No pongas un punto donde Dios puso una coma

El único que puede enderezar lo torcido es Él

Por Virginia Martínez

Comencé a correr con todas mis fuerzas. El aire me quemaba el pecho, parecía que tenía un martillo en la cabeza golpeando sin cesar y un torrente incontrolable salía de mis ojos impidiéndome ver el camino con claridad. El terror me empujaba. No quería voltear pero a la vez quería estar segura de que nadie me seguía.

Por fin llegué a casa. Mis manos temblorosas buscaron la llave y con nerviosismo abrí el candado, levanté la manija, jalé la reja, entré y de golpe cerré el portón, asegurándome que el candado estuviera bien puesto.  Jadeando, me recargué en la pared.

No quería que me vieran. Estaba dentro del zaguán, pero no dentro de la casa. Cerca de aquellos que me amaban, pero la vergüenza era una muralla entre nosotros. A un paso de la seguridad, pero atrapada por el temor que me paralizaba. Mi cuerpo quería gritar pero lo único que se escuchaba era el silencio aplastante de mi dolor.
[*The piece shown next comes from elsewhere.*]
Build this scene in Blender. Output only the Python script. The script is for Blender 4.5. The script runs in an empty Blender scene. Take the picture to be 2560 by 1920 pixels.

Estaba tan cerca y tan lejos a la vez. En ese momento juré que nunca más me harían daño. Prefería matar que ser agredida de nuevo. Era un punto final. Ya nada sería igual. Algo murió en mi interior y yo sabía que no habría resurrección.

De pronto escuché la voz de mi Padre: «¿Eres tú, mijita?» Yo no lo esperaba porque creía que estaba de viaje, pero su voz me desmoronó. ¿Cómo decirle que sí era yo, pero ya no era la misma? Sin poder contestar, avancé a ciegas y me topé con sus brazos extendidos. Me envolvió en un abrazo. Quise salirme de su amor, pero me apretó contra su pecho.

«¿Qué te pasó?» preguntó, acariciando mi cabello. Me dejó llorar hasta que la presa se vació. Le fui dando detalles. Su rostro se ensombreció y supe que le dolía aún más que a mí. Vi su ira y sentí su impotencia para protegerme de algo que ya había sucedido y que él hubiera querido evitar a toda costa. Pero también experimenté su aceptación y amor incondicional. Aunque yo estaba abrumada de rabia, vergüenza y dolor, él seguía callado, abrazándome con fuerte ternura.

Poco a poco descansé y dejé que su presencia me acariciara. «Dios tiene un propósito en tu vida», me aseguró. «Él estuvo ahí contigo y te trajo de regreso a casa. Confía en Él». «No papi, ya no puedo confiar, nunca más», insistí mientras los recuerdos bombardeaban mi ser.

«El único que puede sanarte es Él. El único que puede darte vida es Él. El único que puede enderezar lo torcido es Él. Ponte en las manos de aquel que calmó la tempestad. Si el viento y el mar le obedecen, ¿no crees que puede hacer algo nuevo en ti?».

Han pasado 35 años y ahora sé que lo que murió en mí ese fatídico día, hoy ha renacido en alguien que confía en Dios en las buenas y en las malas, ha renacido en la certeza de que el soberano Dios está conmigo en todo momento, aún en aquellos en los que parecía que se alejó y que no le importó. Lo que yo pensé era un punto final, Dios lo convirtió en una coma y adelante.  Mi vida sigue. Hay cicatrices, pero me recuerdan que aunque hubo heridas, he sido sanada y tengo esperanza no sólo de vida aquí en la tierra, sino de vida eterna cuando deje este mundo. La promesa de Dios dada a Moisés, Josué y cada creyente es fiel: «Yo estoy contigo, dondequiera que vayas».